*MATERIAL SUPPLIED*:
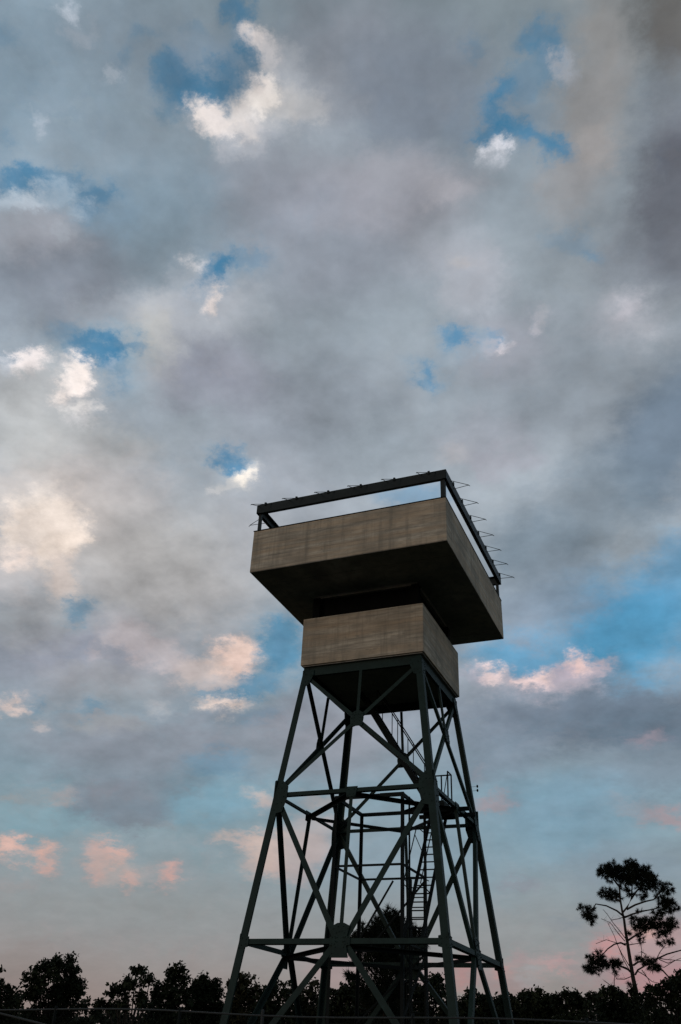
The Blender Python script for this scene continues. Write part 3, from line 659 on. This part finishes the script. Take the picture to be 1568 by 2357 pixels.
for b in (
 # broad tones of the cloud deck
 (330,90,300,130,(126,136,146),.6), (80,90,160,120,(118,132,142),.5), (800,140,200,200,(140,143,153),.7), (600,430,170,120,(150,150,158),.6),
 (300,500,250,150,(122,142,156),.65), (960,200,190,200,(124,133,146),.8), (880,430,210,110,(162,161,168),.7), (1050,450,60,40,(172,172,178),.4),
 (1360,190,110,260,(153,152,153),.75,-10), (1310,420,90,110,(153,152,154),.6), (1560,40,120,150,(104,104,106),.8), (1555,450,110,300,(106,112,124),.85),
 (1470,600,120,120,(125,132,144),.5), (740,560,260,170,(144,147,158),.6), (950,560,100,80,(140,145,155),.5), (120,650,200,140,(132,136,146),.75), (90,530,120,90,(166,164,170),.7), (340,610,150,70,(128,140,150),.5),
 (1090,650,90,90,(172,175,184),.7), (1120,1010,120,80,(165,163,172),.4), (1430,730,60,70,(180,180,188),.7), (370,770,55,100,(184,181,176),.8), (450,700,170,80,(172,175,182),.6), (240,720,120,50,(165,170,178),.5),
 (500,850,170,100,(146,148,160),.75), (750,900,200,130,(143,150,160),.5), (60,960,160,120,(178,178,175),.7), (200,900,60,90,(172,172,176),.5), (230,1030,150,60,(176,174,170),.4),
 (110,1190,150,140,(212,198,190),.75), (280,1180,140,150,(192,182,180),.5), (400,1300,250,200,(172,172,173),.6), (640,1000,160,120,(150,155,165),.5),
 (1250,850,280,180,(134,143,153),.6), (1150,800,120,100,(150,151,161),.6), (1530,1000,130,220,(102,120,138),.8,-20), (1400,1130,130,120,(118,133,146),.6), (1250,1260,160,120,(120,136,150),.8), (1290,1330,90,80,(132,143,155),.4),
 (170,1500,240,100,(146,150,163),.8), (60,1430,120,80,(172,172,172),.5), (250,1560,200,60,(160,160,160),.5), (330,1720,380,90,(136,141,151),.75), (620,1640,150,90,(140,147,157),.6), (850,1500,100,200,(150,155,165),.5),
 (1450,1460,220,150,GAP,1,0), (1560,1330,110,120,GAP,.7,0), (1180,1500,130,60,GAP,.85), (1240,1400,170,80,(128,143,158),.75,12),
 (1290,1655,270,85,(116,128,142),.95), (1500,1660,200,90,(108,123,138),.9,-12), (1500,1780,220,60,(122,136,148),.7), (1150,1740,120,60,(128,141,155),.7),
 (470,1835,150,70,(124,163,180),.8), (90,1895,170,45,(132,163,174),.7), (1290,1880,230,110,(124,158,176),.75), (1100,1950,150,120,(132,156,168),.5),
 (780,1700,180,90,(145,147,156),.8), (880,1950,200,120,(140,157,168),.6),
 (1500,2180,150,90,(166,142,144),.55), (1450,2000,200,70,(132,145,156),.5), (490,190,120,110,(128,148,168),.6), (1150,280,130,110,(122,142,160),.55), (1230,120,100,110,(126,142,156),.5), (110,420,160,60,(132,152,168),.55), (230,480,70,80,(128,150,168),.6), (495,640,80,80,(140,160,178),.6), (540,620,110,50,(140,158,172),.4),
 (240,810,160,60,(140,165,182),.65), (270,870,60,70,(150,166,178),.5), (535,1050,70,40,(155,170,182),.6), (1060,785,70,50,(140,160,176),.6), (985,860,50,60,(140,160,176),.6), (650,1500,110,110,(135,165,182),.6), (540,1600,120,40,(145,165,176),.6), (170,1410,70,40,(150,168,178),.5), (280,1610,160,50,(150,164,174),.4),
 (200,240,120,120,(134,150,162),.5), (40,260,100,120,(124,144,158),.5), (820,1010,200,80,(150,160,168),.4), (360,1330,180,120,(184,182,180),.5), (520,1300,150,150,(172,172,174),.5),
 (120,1180,230,210,(200,190,184),.45), (60,930,170,120,(184,184,184),.55), (330,1340,260,140,(184,180,178),.5), (450,720,190,80,(176,178,184),.55), (370,790,70,110,(186,184,180),.5), (680,250,140,120,(172,174,180),.45), (1060,590,110,90,(170,172,180),.5), (1430,740,110,90,(170,173,182),.4), (900,450,220,110,(160,160,168),.4), (150,640,170,90,(134,138,148),.5), (480,860,160,90,(146,148,160),.4), (640,1180,200,160,(164,166,174),.4),
 (60,2250,200,80,(142,128,126),.6), (300,2080,350,60,(146,150,150),.5),
):
    blob(*b[:6], b[6] if len(b) > 6 else 0, S)
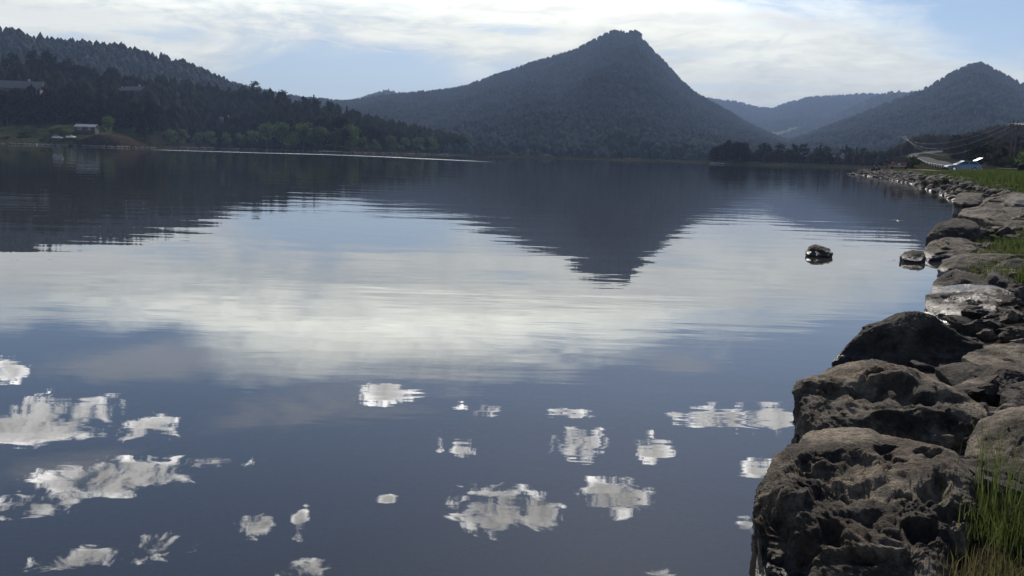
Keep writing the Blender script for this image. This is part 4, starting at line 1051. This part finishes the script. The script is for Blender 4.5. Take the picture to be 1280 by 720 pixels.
# conifers on the far right shore
for i in range(64):
    px = float(tg.uniform(890, 1085)) if i > 14 else float(tg.uniform(893, 932)); D = float(tg.uniform(480, 530)) + (0 if px < 1000 else float(tg.uniform(0, 60)))
    x, y = sp(px, D); z = float(ground_z(x, y)[0])
    dense = px < 928
    kd = 'spruce' if (not dense and tg.uniform() < 0.55) else 'pine'
    h = float(tg.uniform(6.5, 11.0)) * (0.72 if px < 905 else 1.0)
    if kd == 'pine': tree(kd, (x, y, z), h, 'dark bushy pine on the far right shore', 'pines on the far right shore', 1.3)
    else: tree(kd, (x, y, z), h, 'pointed spruce on the far right shore', 'spruces on the far right shore', 1.0)
n = 170
px_ = tg.uniform(886, 1092, n); a = np.radians(np.array([azel(p, 205)[0] for p in px_])); d = tg.uniform(500, 585, n)
X, Y = d * np.sin(a), d * np.cos(a); m = lake_sdf(X, Y) > 6; X, Y = X[m], Y[m]
lowpoly_forest('woods', np.stack([X, Y, ground_z(X, Y)], 1), tg.uniform(4.0, 8.0, len(X)), tg, 'dark band of further trees closing the gaps along the far right shore', M['pine'], 0.33, 'round')
# scrub on the right slope
n = 3300
a = tg.uniform(20.5, 34, n); d = np.sqrt(tg.uniform(185 ** 2, 760 ** 2, n)); X, Y = d * np.sin(np.radians(a)), d * np.cos(np.radians(a))
road_px = np.array([(1216, 150), (1202, 168), (1184, 205), (1166, 262), (1151, 330), (1142, 390), (1150, 440), (1163, 480), (1185, 520)])
ROAD = np.array([sp(*q) for q in road_px])
def road_dist(x, y):
    P = np.stack([np.ravel(x), np.ravel(y)], 1); best = np.full(len(P), 1e9)
    for i in range(len(ROAD) - 1):
        e = ROAD[i + 1] - ROAD[i]; w = P - ROAD[i]; tt = np.clip((w @ e) / (e @ e), 0, 1)
        best = np.minimum(best, np.sqrt(((w - tt[:, None] * e) ** 2).sum(1)))
    return best
m = (road_dist(X, Y) > 9) & (lake_sdf(X, Y) > 18); X, Y, d = X[m], Y[m], d[m]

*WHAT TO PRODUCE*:
Output the full set of records above without changing a word, and drop the images.

*COMPLETED TASK*:
The Blender Python script for this scene continues. Write part 3, from line 659 on. This part finishes the script. Take the picture to be 1568 by 2357 pixels.
for b in (
 # broad tones of the cloud deck
 (330,90,300,130,(126,136,146),.6), (80,90,160,120,(118,132,142),.5), (800,140,200,200,(140,143,153),.7), (600,430,170,120,(150,150,158),.6),
 (300,500,250,150,(122,142,156),.65), (960,200,190,200,(124,133,146),.8), (880,430,210,110,(162,161,168),.7), (1050,450,60,40,(172,172,178),.4),
 (1360,190,110,260,(153,152,153),.75,-10), (1310,420,90,110,(153,152,154),.6), (1560,40,120,150,(104,104,106),.8), (1555,450,110,300,(106,112,124),.85),
 (1470,600,120,120,(125,132,144),.5), (740,560,260,170,(144,147,158),.6), (950,560,100,80,(140,145,155),.5), (120,650,200,140,(132,136,146),.75), (90,530,120,90,(166,164,170),.7), (340,610,150,70,(128,140,150),.5),
 (1090,650,90,90,(172,175,184),.7), (1120,1010,120,80,(165,163,172),.4), (1430,730,60,70,(180,180,188),.7), (370,770,55,100,(184,181,176),.8), (450,700,170,80,(172,175,182),.6), (240,720,120,50,(165,170,178),.5),
 (500,850,170,100,(146,148,160),.75), (750,900,200,130,(143,150,160),.5), (60,960,160,120,(178,178,175),.7), (200,900,60,90,(172,172,176),.5), (230,1030,150,60,(176,174,170),.4),
 (110,1190,150,140,(212,198,190),.75), (280,1180,140,150,(192,182,180),.5), (400,1300,250,200,(172,172,173),.6), (640,1000,160,120,(150,155,165),.5),
 (1250,850,280,180,(134,143,153),.6), (1150,800,120,100,(150,151,161),.6), (1530,1000,130,220,(102,120,138),.8,-20), (1400,1130,130,120,(118,133,146),.6), (1250,1260,160,120,(120,136,150),.8), (1290,1330,90,80,(132,143,155),.4),
 (170,1500,240,100,(146,150,163),.8), (60,1430,120,80,(172,172,172),.5), (250,1560,200,60,(160,160,160),.5), (330,1720,380,90,(136,141,151),.75), (620,1640,150,90,(140,147,157),.6), (850,1500,100,200,(150,155,165),.5),
 (1450,1460,220,150,GAP,1,0), (1560,1330,110,120,GAP,.7,0), (1180,1500,130,60,GAP,.85), (1240,1400,170,80,(128,143,158),.75,12),
 (1290,1655,270,85,(116,128,142),.95), (1500,1660,200,90,(108,123,138),.9,-12), (1500,1780,220,60,(122,136,148),.7), (1150,1740,120,60,(128,141,155),.7),
 (470,1835,150,70,(124,163,180),.8), (90,1895,170,45,(132,163,174),.7), (1290,1880,230,110,(124,158,176),.75), (1100,1950,150,120,(132,156,168),.5),
 (780,1700,180,90,(145,147,156),.8), (880,1950,200,120,(140,157,168),.6),
 (1500,2180,150,90,(166,142,144),.55), (1450,2000,200,70,(132,145,156),.5), (490,190,120,110,(128,148,168),.6), (1150,280,130,110,(122,142,160),.55), (1230,120,100,110,(126,142,156),.5), (110,420,160,60,(132,152,168),.55), (230,480,70,80,(128,150,168),.6), (495,640,80,80,(140,160,178),.6), (540,620,110,50,(140,158,172),.4),
 (240,810,160,60,(140,165,182),.65), (270,870,60,70,(150,166,178),.5), (535,1050,70,40,(155,170,182),.6), (1060,785,70,50,(140,160,176),.6), (985,860,50,60,(140,160,176),.6), (650,1500,110,110,(135,165,182),.6), (540,1600,120,40,(145,165,176),.6), (170,1410,70,40,(150,168,178),.5), (280,1610,160,50,(150,164,174),.4),
 (200,240,120,120,(134,150,162),.5), (40,260,100,120,(124,144,158),.5), (820,1010,200,80,(150,160,168),.4), (360,1330,180,120,(184,182,180),.5), (520,1300,150,150,(172,172,174),.5),
 (120,1180,230,210,(200,190,184),.45), (60,930,170,120,(184,184,184),.55), (330,1340,260,140,(184,180,178),.5), (450,720,190,80,(176,178,184),.55), (370,790,70,110,(186,184,180),.5), (680,250,140,120,(172,174,180),.45), (1060,590,110,90,(170,172,180),.5), (1430,740,110,90,(170,173,182),.4), (900,450,220,110,(160,160,168),.4), (150,640,170,90,(134,138,148),.5), (480,860,160,90,(146,148,160),.4), (640,1180,200,160,(164,166,174),.4),
 (60,2250,200,80,(142,128,126),.6), (300,2080,350,60,(146,150,150),.5),
):
    blob(*b[:6], b[6] if len(b) > 6 else 0, S)
Keep writing the Blender script for this image. This is part 4, starting at line 1051. This part finishes the script. The script is for Blender 4.5. Take the picture to be 1280 by 720 pixels.
# conifers on the far right shore
for i in range(64):
    px = float(tg.uniform(890, 1085)) if i > 14 else float(tg.uniform(893, 932)); D = float(tg.uniform(480, 530)) + (0 if px < 1000 else float(tg.uniform(0, 60)))
    x, y = sp(px, D); z = float(ground_z(x, y)[0])
    dense = px < 928
    kd = 'spruce' if (not dense and tg.uniform() < 0.55) else 'pine'
    h = float(tg.uniform(6.5, 11.0)) * (0.72 if px < 905 else 1.0)
    if kd == 'pine': tree(kd, (x, y, z), h, 'dark bushy pine on the far right shore', 'pines on the far right shore', 1.3)
    else: tree(kd, (x, y, z), h, 'pointed spruce on the far right shore', 'spruces on the far right shore', 1.0)
n = 170
px_ = tg.uniform(886, 1092, n); a = np.radians(np.array([azel(p, 205)[0] for p in px_])); d = tg.uniform(500, 585, n)
X, Y = d * np.sin(a), d * np.cos(a); m = lake_sdf(X, Y) > 6; X, Y = X[m], Y[m]
lowpoly_forest('woods', np.stack([X, Y, ground_z(X, Y)], 1), tg.uniform(4.0, 8.0, len(X)), tg, 'dark band of further trees closing the gaps along the far right shore', M['pine'], 0.33, 'round')
# scrub on the right slope
n = 3300
a = tg.uniform(20.5, 34, n); d = np.sqrt(tg.uniform(185 ** 2, 760 ** 2, n)); X, Y = d * np.sin(np.radians(a)), d * np.cos(np.radians(a))
road_px = np.array([(1216, 150), (1202, 168), (1184, 205), (1166, 262), (1151, 330), (1142, 390), (1150, 440), (1163, 480), (1185, 520)])
ROAD = np.array([sp(*q) for q in road_px])
def road_dist(x, y):
    P = np.stack([np.ravel(x), np.ravel(y)], 1); best = np.full(len(P), 1e9)
    for i in range(len(ROAD) - 1):
        e = ROAD[i + 1] - ROAD[i]; w = P - ROAD[i]; tt = np.clip((w @ e) / (e @ e), 0, 1)
        best = np.minimum(best, np.sqrt(((w - tt[:, None] * e) ** 2).sum(1)))
    return best
m = (road_dist(X, Y) > 9) & (lake_sdf(X, Y) > 18); X, Y, d = X[m], Y[m], d[m]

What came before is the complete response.